------ Supplied data ------

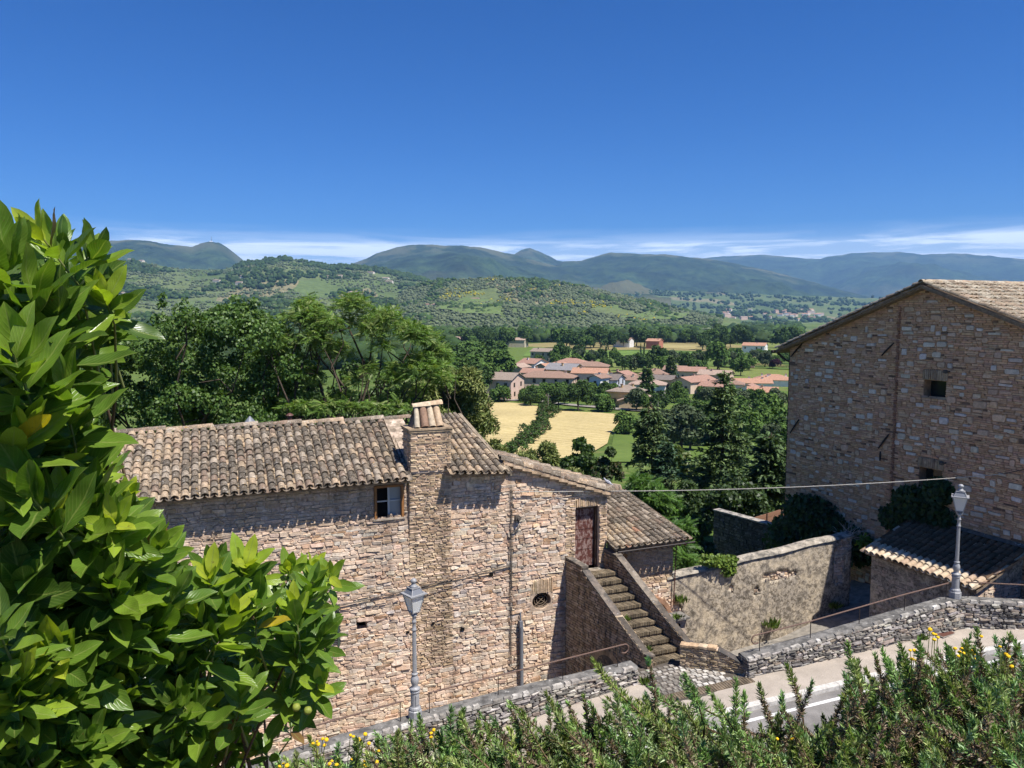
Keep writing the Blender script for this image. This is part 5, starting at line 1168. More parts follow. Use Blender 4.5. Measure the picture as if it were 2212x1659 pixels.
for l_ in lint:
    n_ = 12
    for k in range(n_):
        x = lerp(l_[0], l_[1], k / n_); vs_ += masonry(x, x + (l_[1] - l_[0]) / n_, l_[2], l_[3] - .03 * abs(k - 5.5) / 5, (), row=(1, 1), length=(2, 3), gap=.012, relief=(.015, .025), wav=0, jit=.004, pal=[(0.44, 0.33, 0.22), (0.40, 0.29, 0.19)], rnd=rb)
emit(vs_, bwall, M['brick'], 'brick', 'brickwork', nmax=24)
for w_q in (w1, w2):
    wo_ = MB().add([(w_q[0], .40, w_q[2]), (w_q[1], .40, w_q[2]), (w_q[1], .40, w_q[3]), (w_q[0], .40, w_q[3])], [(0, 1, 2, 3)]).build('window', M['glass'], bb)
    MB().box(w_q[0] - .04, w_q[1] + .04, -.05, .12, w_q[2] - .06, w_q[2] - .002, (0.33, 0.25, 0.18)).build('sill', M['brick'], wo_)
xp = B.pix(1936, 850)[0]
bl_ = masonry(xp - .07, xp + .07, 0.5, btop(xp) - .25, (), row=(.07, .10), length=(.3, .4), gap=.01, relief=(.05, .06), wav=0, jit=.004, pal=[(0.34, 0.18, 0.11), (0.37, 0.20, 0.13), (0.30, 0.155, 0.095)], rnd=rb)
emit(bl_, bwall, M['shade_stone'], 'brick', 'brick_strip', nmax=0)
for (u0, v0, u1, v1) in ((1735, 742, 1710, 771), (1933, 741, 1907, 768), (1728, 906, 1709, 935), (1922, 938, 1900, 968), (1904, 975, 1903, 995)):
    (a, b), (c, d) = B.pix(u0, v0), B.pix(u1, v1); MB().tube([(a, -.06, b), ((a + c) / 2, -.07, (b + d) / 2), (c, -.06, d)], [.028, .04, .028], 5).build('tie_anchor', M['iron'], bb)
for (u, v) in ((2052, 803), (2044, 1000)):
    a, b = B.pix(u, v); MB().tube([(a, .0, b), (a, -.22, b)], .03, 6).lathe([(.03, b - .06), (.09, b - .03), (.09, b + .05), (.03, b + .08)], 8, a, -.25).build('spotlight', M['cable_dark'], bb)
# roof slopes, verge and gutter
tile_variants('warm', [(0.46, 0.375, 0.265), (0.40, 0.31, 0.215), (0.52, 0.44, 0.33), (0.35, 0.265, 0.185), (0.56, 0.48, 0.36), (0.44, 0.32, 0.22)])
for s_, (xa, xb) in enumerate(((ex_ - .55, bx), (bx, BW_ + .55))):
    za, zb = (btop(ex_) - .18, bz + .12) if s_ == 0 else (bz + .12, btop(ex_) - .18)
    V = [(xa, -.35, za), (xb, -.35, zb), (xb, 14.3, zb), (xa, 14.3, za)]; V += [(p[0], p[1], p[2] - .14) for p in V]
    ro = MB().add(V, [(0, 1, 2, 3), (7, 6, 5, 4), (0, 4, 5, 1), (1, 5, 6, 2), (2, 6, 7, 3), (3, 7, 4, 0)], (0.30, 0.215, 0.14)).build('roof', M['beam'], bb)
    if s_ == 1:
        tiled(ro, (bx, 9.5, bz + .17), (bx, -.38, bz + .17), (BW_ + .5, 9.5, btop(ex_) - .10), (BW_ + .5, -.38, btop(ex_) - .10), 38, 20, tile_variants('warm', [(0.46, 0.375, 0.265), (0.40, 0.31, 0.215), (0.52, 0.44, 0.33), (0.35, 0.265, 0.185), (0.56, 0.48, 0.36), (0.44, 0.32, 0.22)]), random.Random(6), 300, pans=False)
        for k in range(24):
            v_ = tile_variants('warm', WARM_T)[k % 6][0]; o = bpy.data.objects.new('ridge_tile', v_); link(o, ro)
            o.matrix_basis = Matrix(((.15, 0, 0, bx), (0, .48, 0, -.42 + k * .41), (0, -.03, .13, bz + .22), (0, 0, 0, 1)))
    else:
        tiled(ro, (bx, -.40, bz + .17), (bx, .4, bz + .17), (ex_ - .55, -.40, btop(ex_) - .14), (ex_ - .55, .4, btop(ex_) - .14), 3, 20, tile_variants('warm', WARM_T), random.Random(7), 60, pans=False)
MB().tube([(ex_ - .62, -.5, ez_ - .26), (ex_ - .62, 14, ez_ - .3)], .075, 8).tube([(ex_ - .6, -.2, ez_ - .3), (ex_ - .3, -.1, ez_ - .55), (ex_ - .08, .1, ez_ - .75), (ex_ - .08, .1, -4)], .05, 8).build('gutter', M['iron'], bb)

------
------ Supplied data ------

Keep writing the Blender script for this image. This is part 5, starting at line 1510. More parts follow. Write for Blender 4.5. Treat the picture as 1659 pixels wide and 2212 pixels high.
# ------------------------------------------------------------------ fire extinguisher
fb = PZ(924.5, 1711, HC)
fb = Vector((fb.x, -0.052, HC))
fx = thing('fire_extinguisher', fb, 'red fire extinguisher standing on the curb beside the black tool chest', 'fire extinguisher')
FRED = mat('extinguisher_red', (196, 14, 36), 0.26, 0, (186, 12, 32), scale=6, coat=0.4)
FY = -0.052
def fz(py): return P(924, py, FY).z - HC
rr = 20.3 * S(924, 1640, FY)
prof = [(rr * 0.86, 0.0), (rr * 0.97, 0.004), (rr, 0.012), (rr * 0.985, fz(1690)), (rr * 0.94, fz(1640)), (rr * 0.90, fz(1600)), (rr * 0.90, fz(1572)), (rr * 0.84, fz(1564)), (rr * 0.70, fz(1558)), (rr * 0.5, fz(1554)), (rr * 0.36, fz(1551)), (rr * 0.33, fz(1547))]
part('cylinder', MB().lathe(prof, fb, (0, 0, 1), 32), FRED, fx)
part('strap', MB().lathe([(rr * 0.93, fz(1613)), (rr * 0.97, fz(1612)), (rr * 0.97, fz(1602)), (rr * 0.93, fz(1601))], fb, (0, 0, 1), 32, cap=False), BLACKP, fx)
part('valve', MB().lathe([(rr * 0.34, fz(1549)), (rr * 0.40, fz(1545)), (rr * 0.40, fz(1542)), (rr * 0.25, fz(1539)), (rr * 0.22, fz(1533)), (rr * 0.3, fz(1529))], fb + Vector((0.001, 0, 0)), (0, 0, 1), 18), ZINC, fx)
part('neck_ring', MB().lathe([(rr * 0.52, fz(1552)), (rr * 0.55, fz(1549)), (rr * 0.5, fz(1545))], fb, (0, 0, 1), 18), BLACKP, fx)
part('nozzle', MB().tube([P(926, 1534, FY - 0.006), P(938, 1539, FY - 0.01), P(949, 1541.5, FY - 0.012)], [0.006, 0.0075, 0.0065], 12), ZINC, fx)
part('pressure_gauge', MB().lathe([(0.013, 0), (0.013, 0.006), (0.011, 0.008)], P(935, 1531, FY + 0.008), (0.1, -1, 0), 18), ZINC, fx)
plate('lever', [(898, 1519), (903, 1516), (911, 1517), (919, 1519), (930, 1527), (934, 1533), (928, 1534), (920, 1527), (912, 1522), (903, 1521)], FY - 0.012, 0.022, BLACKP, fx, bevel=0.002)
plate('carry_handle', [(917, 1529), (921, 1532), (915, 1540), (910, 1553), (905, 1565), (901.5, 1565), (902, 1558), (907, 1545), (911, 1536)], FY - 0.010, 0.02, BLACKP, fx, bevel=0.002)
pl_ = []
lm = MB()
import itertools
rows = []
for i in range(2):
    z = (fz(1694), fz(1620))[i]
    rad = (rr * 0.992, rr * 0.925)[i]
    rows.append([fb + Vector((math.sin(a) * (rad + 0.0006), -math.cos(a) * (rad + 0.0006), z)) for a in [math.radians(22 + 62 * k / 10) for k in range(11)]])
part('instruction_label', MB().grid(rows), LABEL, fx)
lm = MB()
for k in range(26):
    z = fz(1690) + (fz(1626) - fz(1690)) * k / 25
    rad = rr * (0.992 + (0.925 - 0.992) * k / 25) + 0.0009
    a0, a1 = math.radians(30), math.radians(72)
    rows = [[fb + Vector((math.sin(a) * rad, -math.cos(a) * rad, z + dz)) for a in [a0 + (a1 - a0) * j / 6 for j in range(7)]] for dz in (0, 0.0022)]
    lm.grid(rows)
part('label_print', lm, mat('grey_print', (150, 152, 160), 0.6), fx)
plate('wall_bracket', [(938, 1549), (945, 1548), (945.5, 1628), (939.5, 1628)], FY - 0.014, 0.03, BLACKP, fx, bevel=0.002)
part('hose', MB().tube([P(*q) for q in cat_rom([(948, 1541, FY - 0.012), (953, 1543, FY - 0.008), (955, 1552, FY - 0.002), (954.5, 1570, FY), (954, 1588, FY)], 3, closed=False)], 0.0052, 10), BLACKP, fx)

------
------ Supplied data ------

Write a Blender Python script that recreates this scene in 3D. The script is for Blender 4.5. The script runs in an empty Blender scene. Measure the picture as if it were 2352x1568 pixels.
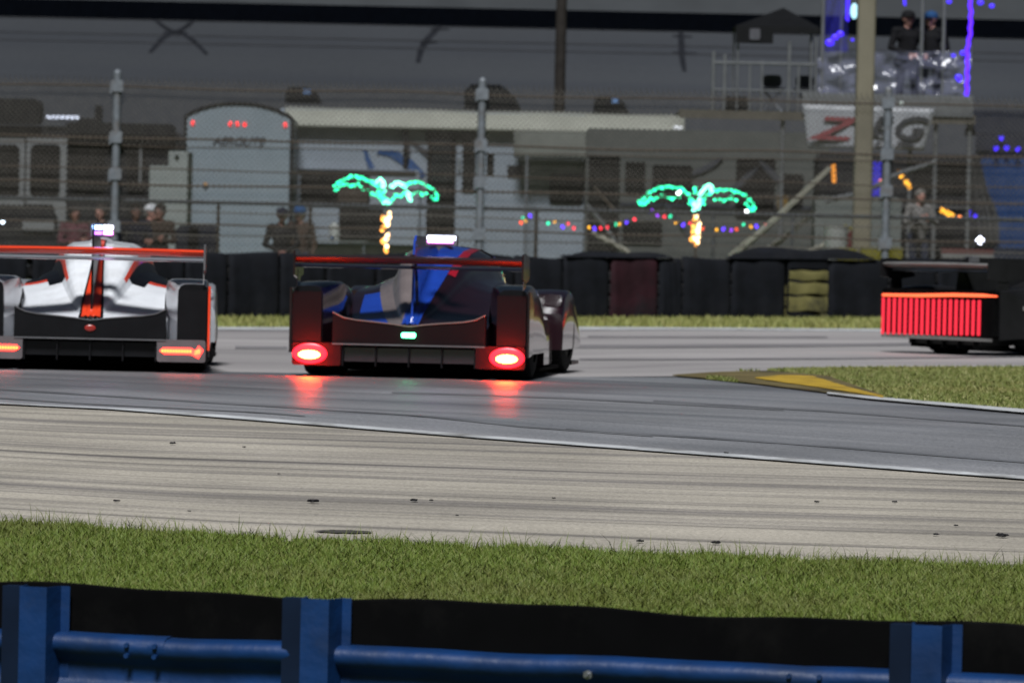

------

* **The task**
Using the material above, copy every line in which the string "were" occurs.

* **Full output**
Keep writing the Blender script for this image. This is part 5, starting at line 1168. More parts follow. Use Blender 4.5. Measure the picture as if it were 2212x1659 pixels.
Write a Blender Python script that recreates this scene in 3D. The script is for Blender 4.5. The script runs in an empty Blender scene. Measure the picture as if it were 2352x1568 pixels.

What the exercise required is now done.